The Gospel message is compressed in the Pentateuch for those who, like Isaiah, know how to unzip the myths contained in the Pentateuch. Every element in Deutero-Isaiah is found already in the Pentateuch. Isaiah just had the key to partially unzipping the compressed files (deciphering the myth).



John
Now this makes sense. There is a difference between claiming that Isaiah foreshadows “the gospel message” and denoting Isaiah as a “gospel.”
 

John D. Brey

Well-Known Member
Now this makes sense. There is a difference between claiming that Isaiah foreshadows “the gospel message” and denoting Isaiah as a “gospel.”
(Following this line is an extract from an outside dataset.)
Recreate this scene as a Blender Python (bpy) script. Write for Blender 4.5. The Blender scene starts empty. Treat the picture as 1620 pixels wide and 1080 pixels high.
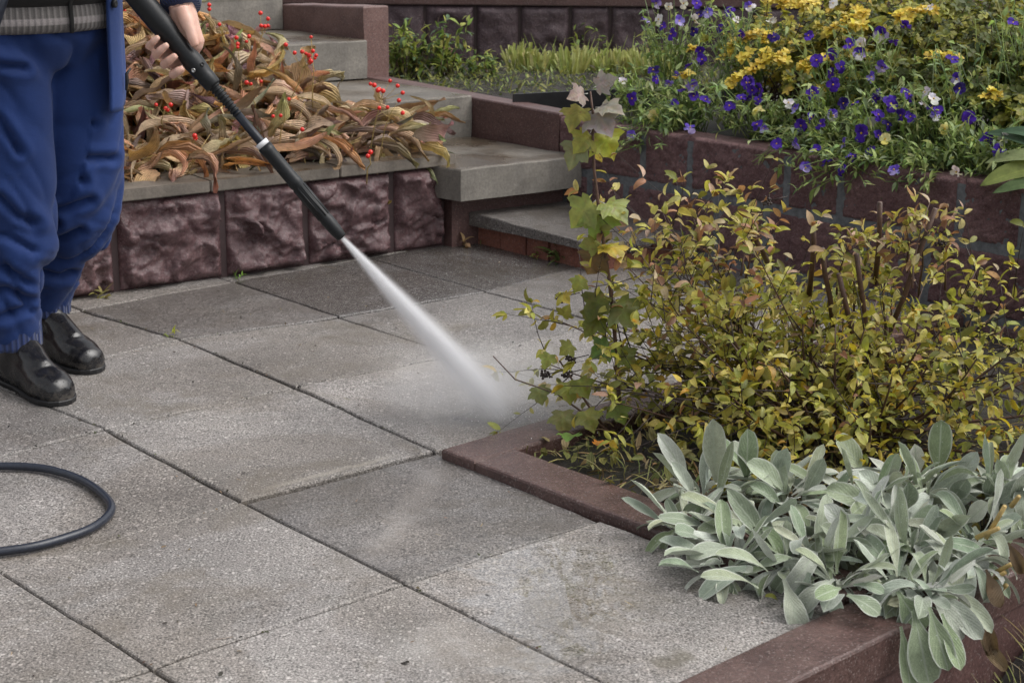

. . . Deutero-Isaiah got his ideas from the Pentatuech. He unzipped the Pentateuch in a very brilliant way (which, btw, I'm able to elucidate). ------But the Gospels are the source for the Pentatuechal myths Isaiah unwrapped. Only a believer in the divine authorship of the Pentateuch is able to swallow the idea that the Gospels are the source for the myths found in the Pentateuch. So it's only believers in the divine authority of the scripture who will appreciate anything I have to say on the subject.



John
 

sojourner

Annoyingly Progressive Since 2006
. . . Deutero-Isaiah got his ideas from the Pentatuech. He unzipped the Pentateuch in a very brilliant way (which, btw, I'm able to elucidate). ------But the Gospels are the source for the Pentatuechal myths Isaiah unwrapped. Only a believer in the divine authorship of the Pentateuch is able to swallow the idea that the Gospels are the source for the myths found in the Pentateuch. So it's only believers in the divine authority of the scripture who will appreciate anything I have to say on the subject.



John
Nope. Not buying that. The texts are what they are: products of human beings, written within linear time. What you’re saying is not in the realm of empirical evidence. I believe what you’re saying may be true — that God, Who is existence beyond our reckoning of time, allowed this foreshadowing to be known to the authors of Isaiah, but belief = bias, and bias does not make for good exegesis. We can only read out of the texts what is there, and what we believe about them makes it all too easy for us to read into them what is not there. We begin by being clear about what the texts are and what they say. Then we move to faith claims about them based on a viable exegesis of them.

What you’re saying may be true, but there is 0 evidence to support that claim. It’s a faith statement, not exegetical proof. Although that claim is intriguing.